### [WORK REQUIRED]
Exactly reproduce each line of the listing that follows.

Scene script records
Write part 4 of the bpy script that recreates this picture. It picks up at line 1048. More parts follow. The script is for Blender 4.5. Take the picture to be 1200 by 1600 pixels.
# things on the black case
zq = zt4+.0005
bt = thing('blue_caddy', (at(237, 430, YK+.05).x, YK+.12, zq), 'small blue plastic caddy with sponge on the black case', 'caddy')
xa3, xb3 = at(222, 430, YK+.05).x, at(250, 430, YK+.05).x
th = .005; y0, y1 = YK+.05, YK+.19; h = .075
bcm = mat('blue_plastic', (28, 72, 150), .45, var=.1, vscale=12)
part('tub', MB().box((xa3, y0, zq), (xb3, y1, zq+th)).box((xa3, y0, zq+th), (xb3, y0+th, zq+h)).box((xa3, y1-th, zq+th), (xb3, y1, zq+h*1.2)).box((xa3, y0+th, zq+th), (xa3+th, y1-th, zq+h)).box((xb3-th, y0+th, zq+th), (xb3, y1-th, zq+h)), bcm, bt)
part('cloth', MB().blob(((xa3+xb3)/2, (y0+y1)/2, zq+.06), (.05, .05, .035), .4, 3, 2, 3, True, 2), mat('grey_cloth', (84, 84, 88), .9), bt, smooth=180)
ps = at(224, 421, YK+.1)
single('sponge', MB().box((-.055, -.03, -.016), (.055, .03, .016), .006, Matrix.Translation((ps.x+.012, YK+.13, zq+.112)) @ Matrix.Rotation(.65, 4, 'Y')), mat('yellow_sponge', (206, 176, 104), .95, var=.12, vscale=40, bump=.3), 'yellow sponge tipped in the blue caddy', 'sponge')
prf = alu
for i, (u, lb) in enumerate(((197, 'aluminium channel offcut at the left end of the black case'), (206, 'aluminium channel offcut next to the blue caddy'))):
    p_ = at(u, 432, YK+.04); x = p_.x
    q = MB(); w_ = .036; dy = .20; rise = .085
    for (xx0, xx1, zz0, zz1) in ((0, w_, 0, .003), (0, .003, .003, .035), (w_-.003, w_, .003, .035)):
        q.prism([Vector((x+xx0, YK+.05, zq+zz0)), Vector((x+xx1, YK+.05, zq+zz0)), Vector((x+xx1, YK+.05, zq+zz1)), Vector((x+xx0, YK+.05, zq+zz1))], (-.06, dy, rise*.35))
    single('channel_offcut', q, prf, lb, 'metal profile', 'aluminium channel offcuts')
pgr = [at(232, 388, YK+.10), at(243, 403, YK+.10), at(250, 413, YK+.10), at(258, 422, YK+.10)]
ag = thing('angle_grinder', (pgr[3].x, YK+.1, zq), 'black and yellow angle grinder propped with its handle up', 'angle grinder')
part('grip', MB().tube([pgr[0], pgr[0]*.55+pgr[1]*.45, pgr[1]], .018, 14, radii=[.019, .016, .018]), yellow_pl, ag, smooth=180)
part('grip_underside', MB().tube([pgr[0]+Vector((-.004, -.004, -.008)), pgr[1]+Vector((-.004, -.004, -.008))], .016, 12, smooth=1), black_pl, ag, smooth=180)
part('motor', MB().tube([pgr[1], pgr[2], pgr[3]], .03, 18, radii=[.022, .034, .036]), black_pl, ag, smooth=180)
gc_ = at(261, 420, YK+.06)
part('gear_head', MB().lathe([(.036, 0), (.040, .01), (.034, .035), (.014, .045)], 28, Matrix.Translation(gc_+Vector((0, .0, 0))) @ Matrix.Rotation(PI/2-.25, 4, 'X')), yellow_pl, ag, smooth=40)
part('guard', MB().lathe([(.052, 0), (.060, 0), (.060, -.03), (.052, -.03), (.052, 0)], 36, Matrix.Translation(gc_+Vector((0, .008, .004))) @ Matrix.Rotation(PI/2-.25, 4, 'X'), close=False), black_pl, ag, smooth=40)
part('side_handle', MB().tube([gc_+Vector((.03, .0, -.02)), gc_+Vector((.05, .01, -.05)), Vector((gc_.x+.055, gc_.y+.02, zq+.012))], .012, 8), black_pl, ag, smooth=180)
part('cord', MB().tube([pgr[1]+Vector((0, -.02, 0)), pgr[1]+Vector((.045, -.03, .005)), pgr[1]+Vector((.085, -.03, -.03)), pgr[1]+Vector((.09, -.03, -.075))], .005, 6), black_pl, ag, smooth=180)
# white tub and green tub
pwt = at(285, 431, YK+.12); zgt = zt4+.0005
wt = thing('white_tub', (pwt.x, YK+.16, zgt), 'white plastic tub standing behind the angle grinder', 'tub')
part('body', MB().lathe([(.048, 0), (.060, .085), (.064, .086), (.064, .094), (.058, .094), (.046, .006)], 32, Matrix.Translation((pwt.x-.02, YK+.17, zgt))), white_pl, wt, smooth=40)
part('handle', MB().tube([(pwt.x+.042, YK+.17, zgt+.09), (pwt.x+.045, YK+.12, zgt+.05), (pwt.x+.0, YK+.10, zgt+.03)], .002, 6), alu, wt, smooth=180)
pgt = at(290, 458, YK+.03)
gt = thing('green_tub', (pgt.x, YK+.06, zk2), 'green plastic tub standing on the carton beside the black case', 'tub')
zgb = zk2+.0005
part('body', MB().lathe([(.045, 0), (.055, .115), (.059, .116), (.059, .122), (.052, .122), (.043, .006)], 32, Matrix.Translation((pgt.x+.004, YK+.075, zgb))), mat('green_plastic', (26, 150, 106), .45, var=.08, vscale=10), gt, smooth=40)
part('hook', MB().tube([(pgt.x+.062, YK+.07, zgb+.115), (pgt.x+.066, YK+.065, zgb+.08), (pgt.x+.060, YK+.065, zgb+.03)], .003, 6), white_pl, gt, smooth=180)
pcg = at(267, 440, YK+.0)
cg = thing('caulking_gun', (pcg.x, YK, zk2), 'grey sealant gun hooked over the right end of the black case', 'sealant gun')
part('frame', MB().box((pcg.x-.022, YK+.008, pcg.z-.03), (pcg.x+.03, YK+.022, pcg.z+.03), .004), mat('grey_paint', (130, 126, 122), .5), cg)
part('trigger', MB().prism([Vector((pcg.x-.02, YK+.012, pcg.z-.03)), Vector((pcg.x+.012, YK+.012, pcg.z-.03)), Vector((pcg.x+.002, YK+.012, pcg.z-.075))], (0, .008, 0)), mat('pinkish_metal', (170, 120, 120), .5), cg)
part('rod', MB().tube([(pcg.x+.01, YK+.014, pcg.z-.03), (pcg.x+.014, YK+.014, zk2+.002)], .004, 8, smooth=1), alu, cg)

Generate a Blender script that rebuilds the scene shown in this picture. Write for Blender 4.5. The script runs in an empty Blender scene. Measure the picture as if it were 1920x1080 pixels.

### [TASK RESPONSE]
Write part 4 of the bpy script that recreates this picture. It picks up at line 1048. More parts follow. The script is for Blender 4.5. Take the picture to be 1200 by 1600 pixels.
# things on the black case
zq = zt4+.0005
bt = thing('blue_caddy', (at(237, 430, YK+.05).x, YK+.12, zq), 'small blue plastic caddy with sponge on the black case', 'caddy')
xa3, xb3 = at(222, 430, YK+.05).x, at(250, 430, YK+.05).x
th = .005; y0, y1 = YK+.05, YK+.19; h = .075
bcm = mat('blue_plastic', (28, 72, 150), .45, var=.1, vscale=12)
part('tub', MB().box((xa3, y0, zq), (xb3, y1, zq+th)).box((xa3, y0, zq+th), (xb3, y0+th, zq+h)).box((xa3, y1-th, zq+th), (xb3, y1, zq+h*1.2)).box((xa3, y0+th, zq+th), (xa3+th, y1-th, zq+h)).box((xb3-th, y0+th, zq+th), (xb3, y1-th, zq+h)), bcm, bt)
part('cloth', MB().blob(((xa3+xb3)/2, (y0+y1)/2, zq+.06), (.05, .05, .035), .4, 3, 2, 3, True, 2), mat('grey_cloth', (84, 84, 88), .9), bt, smooth=180)
ps = at(224, 421, YK+.1)
single('sponge', MB().box((-.055, -.03, -.016), (.055, .03, .016), .006, Matrix.Translation((ps.x+.012, YK+.13, zq+.112)) @ Matrix.Rotation(.65, 4, 'Y')), mat('yellow_sponge', (206, 176, 104), .95, var=.12, vscale=40, bump=.3), 'yellow sponge tipped in the blue caddy', 'sponge')
prf = alu
for i, (u, lb) in enumerate(((197, 'aluminium channel offcut at the left end of the black case'), (206, 'aluminium channel offcut next to the blue caddy'))):
    p_ = at(u, 432, YK+.04); x = p_.x
    q = MB(); w_ = .036; dy = .20; rise = .085
    for (xx0, xx1, zz0, zz1) in ((0, w_, 0, .003), (0, .003, .003, .035), (w_-.003, w_, .003, .035)):
        q.prism([Vector((x+xx0, YK+.05, zq+zz0)), Vector((x+xx1, YK+.05, zq+zz0)), Vector((x+xx1, YK+.05, zq+zz1)), Vector((x+xx0, YK+.05, zq+zz1))], (-.06, dy, rise*.35))
    single('channel_offcut', q, prf, lb, 'metal profile', 'aluminium channel offcuts')
pgr = [at(232, 388, YK+.10), at(243, 403, YK+.10), at(250, 413, YK+.10), at(258, 422, YK+.10)]
ag = thing('angle_grinder', (pgr[3].x, YK+.1, zq), 'black and yellow angle grinder propped with its handle up', 'angle grinder')
part('grip', MB().tube([pgr[0], pgr[0]*.55+pgr[1]*.45, pgr[1]], .018, 14, radii=[.019, .016, .018]), yellow_pl, ag, smooth=180)
part('grip_underside', MB().tube([pgr[0]+Vector((-.004, -.004, -.008)), pgr[1]+Vector((-.004, -.004, -.008))], .016, 12, smooth=1), black_pl, ag, smooth=180)
part('motor', MB().tube([pgr[1], pgr[2], pgr[3]], .03, 18, radii=[.022, .034, .036]), black_pl, ag, smooth=180)
gc_ = at(261, 420, YK+.06)
part('gear_head', MB().lathe([(.036, 0), (.040, .01), (.034, .035), (.014, .045)], 28, Matrix.Translation(gc_+Vector((0, .0, 0))) @ Matrix.Rotation(PI/2-.25, 4, 'X')), yellow_pl, ag, smooth=40)
part('guard', MB().lathe([(.052, 0), (.060, 0), (.060, -.03), (.052, -.03), (.052, 0)], 36, Matrix.Translation(gc_+Vector((0, .008, .004))) @ Matrix.Rotation(PI/2-.25, 4, 'X'), close=False), black_pl, ag, smooth=40)
part('side_handle', MB().tube([gc_+Vector((.03, .0, -.02)), gc_+Vector((.05, .01, -.05)), Vector((gc_.x+.055, gc_.y+.02, zq+.012))], .012, 8), black_pl, ag, smooth=180)
part('cord', MB().tube([pgr[1]+Vector((0, -.02, 0)), pgr[1]+Vector((.045, -.03, .005)), pgr[1]+Vector((.085, -.03, -.03)), pgr[1]+Vector((.09, -.03, -.075))], .005, 6), black_pl, ag, smooth=180)
# white tub and green tub
pwt = at(285, 431, YK+.12); zgt = zt4+.0005
wt = thing('white_tub', (pwt.x, YK+.16, zgt), 'white plastic tub standing behind the angle grinder', 'tub')
part('body', MB().lathe([(.048, 0), (.060, .085), (.064, .086), (.064, .094), (.058, .094), (.046, .006)], 32, Matrix.Translation((pwt.x-.02, YK+.17, zgt))), white_pl, wt, smooth=40)
part('handle', MB().tube([(pwt.x+.042, YK+.17, zgt+.09), (pwt.x+.045, YK+.12, zgt+.05), (pwt.x+.0, YK+.10, zgt+.03)], .002, 6), alu, wt, smooth=180)
pgt = at(290, 458, YK+.03)
gt = thing('green_tub', (pgt.x, YK+.06, zk2), 'green plastic tub standing on the carton beside the black case', 'tub')
zgb = zk2+.0005
part('body', MB().lathe([(.045, 0), (.055, .115), (.059, .116), (.059, .122), (.052, .122), (.043, .006)], 32, Matrix.Translation((pgt.x+.004, YK+.075, zgb))), mat('green_plastic', (26, 150, 106), .45, var=.08, vscale=10), gt, smooth=40)
part('hook', MB().tube([(pgt.x+.062, YK+.07, zgb+.115), (pgt.x+.066, YK+.065, zgb+.08), (pgt.x+.060, YK+.065, zgb+.03)], .003, 6), white_pl, gt, smooth=180)
pcg = at(267, 440, YK+.0)
cg = thing('caulking_gun', (pcg.x, YK, zk2), 'grey sealant gun hooked over the right end of the black case', 'sealant gun')
part('frame', MB().box((pcg.x-.022, YK+.008, pcg.z-.03), (pcg.x+.03, YK+.022, pcg.z+.03), .004), mat('grey_paint', (130, 126, 122), .5), cg)
part('trigger', MB().prism([Vector((pcg.x-.02, YK+.012, pcg.z-.03)), Vector((pcg.x+.012, YK+.012, pcg.z-.03)), Vector((pcg.x+.002, YK+.012, pcg.z-.075))], (0, .008, 0)), mat('pinkish_metal', (170, 120, 120), .5), cg)
part('rod', MB().tube([(pcg.x+.01, YK+.014, pcg.z-.03), (pcg.x+.014, YK+.014, zk2+.002)], .004, 8, smooth=1), alu, cg)

Generate a Blender script that rebuilds the scene shown in this picture. Write for Blender 4.5. The script runs in an empty Blender scene. Measure the picture as if it were 1920x1080 pixels.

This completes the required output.